I still say bob paisley He won the European Cup three times. He never had the advantage of managing the world's richest club.
I think it's far more difficult to win it with two different clubs. Once you have a great team, you are on a roll - like Liverpool or Bayern Munich in the 70s. Far more difficult to win it with a good, but not exceptional squad (Dortmund in 1996). And do it again with a completely different mix of players (Bayern 2001).
If it's British football, I would have to agree w/Paisley. First, he won...a lot. Secondly, I think following Shankly had to have been a burden and he not only pulled it off, but took the club to another level. I don't know too much about Shanks, but I get the impression that he was a stronger man-motivator than tactical manager.
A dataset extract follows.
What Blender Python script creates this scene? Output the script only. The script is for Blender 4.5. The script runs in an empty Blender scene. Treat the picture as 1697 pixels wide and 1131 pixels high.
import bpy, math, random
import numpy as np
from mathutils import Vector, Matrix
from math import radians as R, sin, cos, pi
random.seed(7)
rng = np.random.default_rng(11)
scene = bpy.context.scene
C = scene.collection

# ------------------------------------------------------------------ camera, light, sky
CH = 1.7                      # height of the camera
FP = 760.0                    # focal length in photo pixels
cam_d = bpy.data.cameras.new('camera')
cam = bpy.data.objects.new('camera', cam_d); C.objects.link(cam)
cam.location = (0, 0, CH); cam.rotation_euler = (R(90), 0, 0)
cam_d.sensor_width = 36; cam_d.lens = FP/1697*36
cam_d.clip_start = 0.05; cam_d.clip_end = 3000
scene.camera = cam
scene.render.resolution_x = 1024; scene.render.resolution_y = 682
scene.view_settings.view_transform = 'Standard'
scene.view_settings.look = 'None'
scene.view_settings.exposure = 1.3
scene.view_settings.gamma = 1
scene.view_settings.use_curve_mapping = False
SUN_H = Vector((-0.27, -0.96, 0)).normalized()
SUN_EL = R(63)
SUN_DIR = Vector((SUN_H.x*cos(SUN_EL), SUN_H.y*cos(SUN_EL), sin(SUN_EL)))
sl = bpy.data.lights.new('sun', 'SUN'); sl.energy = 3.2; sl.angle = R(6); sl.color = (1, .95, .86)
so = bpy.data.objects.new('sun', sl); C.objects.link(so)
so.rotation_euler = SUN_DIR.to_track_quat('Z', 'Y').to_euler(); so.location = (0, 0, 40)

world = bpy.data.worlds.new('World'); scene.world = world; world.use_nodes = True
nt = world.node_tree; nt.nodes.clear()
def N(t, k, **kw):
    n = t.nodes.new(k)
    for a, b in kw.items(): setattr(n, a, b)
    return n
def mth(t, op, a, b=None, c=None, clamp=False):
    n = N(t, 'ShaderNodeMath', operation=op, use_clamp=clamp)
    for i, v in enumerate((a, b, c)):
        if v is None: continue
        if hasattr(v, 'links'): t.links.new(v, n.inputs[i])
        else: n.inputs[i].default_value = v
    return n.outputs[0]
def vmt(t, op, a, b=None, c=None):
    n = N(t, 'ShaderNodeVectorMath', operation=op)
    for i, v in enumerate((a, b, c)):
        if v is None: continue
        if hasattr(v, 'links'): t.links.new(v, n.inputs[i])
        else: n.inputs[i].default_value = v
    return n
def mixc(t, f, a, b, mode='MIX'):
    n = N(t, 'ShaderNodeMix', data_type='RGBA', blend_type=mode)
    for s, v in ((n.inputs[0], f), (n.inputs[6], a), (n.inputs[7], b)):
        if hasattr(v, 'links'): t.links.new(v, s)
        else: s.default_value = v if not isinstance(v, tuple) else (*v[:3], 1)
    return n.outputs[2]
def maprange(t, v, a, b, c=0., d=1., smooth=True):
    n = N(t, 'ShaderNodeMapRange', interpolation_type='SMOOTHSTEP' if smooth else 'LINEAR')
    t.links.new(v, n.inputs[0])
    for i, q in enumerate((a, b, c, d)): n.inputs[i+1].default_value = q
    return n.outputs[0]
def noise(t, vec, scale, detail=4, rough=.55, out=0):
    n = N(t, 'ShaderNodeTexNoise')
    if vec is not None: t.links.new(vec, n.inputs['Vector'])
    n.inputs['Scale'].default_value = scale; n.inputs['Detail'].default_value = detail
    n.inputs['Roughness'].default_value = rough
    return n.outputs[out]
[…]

Not that that doesn't have value, but I think Paisley may have been the better on that score. Alf Ramsey is the interesting guy in this group for me. I mean what would we be saying if today, if a guy took a second division club all the way to the EPL title, then left that team to take the England job and in the first WC cycle wins the whole thing-at home? That's what Ramsey's feat would be today. I'd have to look it up, but I think he took the Ipswich job in 1956 or 1957? That's a hellavu 10 year run. He takes heat for subbing Charlton in 1970, but they should have found a way to win that match IMO. Ended on a sour note in 1974, but still a good run.
What - Shanks? Not tactical? Arf ... no, you could say that. His teamtalk was basically "they're shit this lot, you can do 'em with your eyes closed" and then he would just stand on the sidelines glowering at people. He was the master motivator and the absolute, break-the-mould prototype for managerial mind-games. It was he that decreed Liverpool would play in all red because when he signed Ron Yeats he realised he was so massive they should make the most of his physical size to intimidate opponents. They messed about with colours for a bit and decided all red was the most menacing. It was he who had the "This is Anfield" sign installed above the exit to the player's tunnel. It was he who, before a derby match (that Liverpool won 4-1) declared "There are two great teams in the city of Liverpool - Liverpool ... and Liverpool Reserves". And, famously, it was he who once told Tommy Smith that he'd seen the opposing wing-half chatting up his missus.
Brian Clough, anyone who can take a such an unfashionable club as Nottingham Forest and turn them into champions of Europe and to an unbeaten domestic season is an untouchable genius.
The thing about Clough is his partnership with Peter Taylor-how much do you factor the success as a partnership? Also let's not get too carried away with the "unfashionable" club. Viv Anderson, Peter Shilton, Trevor Francis...not exactly a Sunday park side. And the buys of Francis and Shilton were big deals at the time. Good buys, but they did spend, yes?